Bullish Blodget: Hot technology stocks seem to be driven by their own upward momentum, not by fundamentals like multiples of earnings or revenue. What's going on? Merrill Lynch analyst Henry Blodget, one of the top Internet bulls, believes stocks are rising on the overall promise of the Internet, but not always on the promise of individual stocks. "The momentum can be justified by fundamentals," he tells Upside Today, noting that e-commerce is going to be a huge market. "But the valuations are very hard to justify. People have to realize that the current multiples for the vast majority of companies are unsustainable." 
  We are currently in a post-valuation market, Blodget opines. Regardless of whether that's a good thing, this means investors' top concern isn't whether a stock trades at 50 times earnings or 350 times earnings. "For the past five years, valuations haven't mattered a bit. Over the last five years in technology, deciding something is overvalued has been a terrible reason not to buy. Look at Microsoft, or Cisco, or Yahoo," Blodget says. 
  The driver of this trend is the fear that investors will miss out on the next Microsoft, Cisco or Yahoo. "Traditional valuation parameters didn't allow you to get in early enough,” he explains. Microsoft and Cisco, for example, looked too expensive five years ago. But both stocks have soared since then anyway. 

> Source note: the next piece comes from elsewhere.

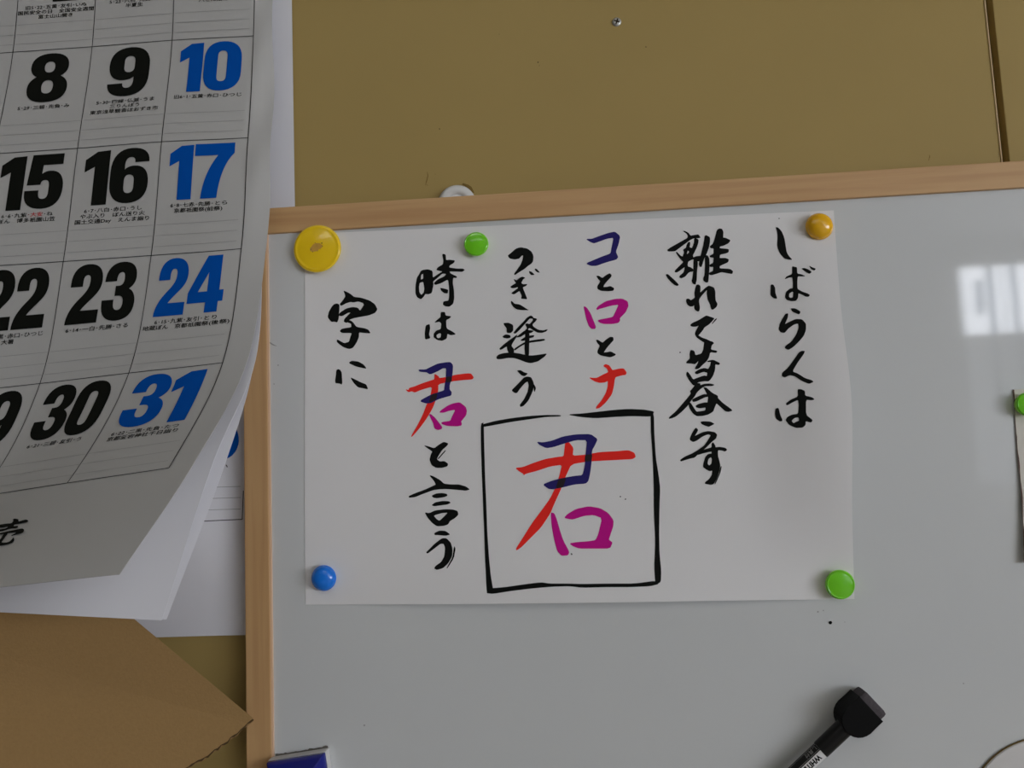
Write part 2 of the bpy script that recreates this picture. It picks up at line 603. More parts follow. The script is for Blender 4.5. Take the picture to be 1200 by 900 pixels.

  Don't expect hot Internet stocks to keep going up without pause, however. Blodget points out that it's typical for business-to-consumer Net stocks to correct (drop by at least 10 percent) in the first half of the year. But with the momentum shifting toward business-to-business Net stocks, Blodget isn't making any predictions about 2000. Perhaps predictions are as old-fashioned as valuations.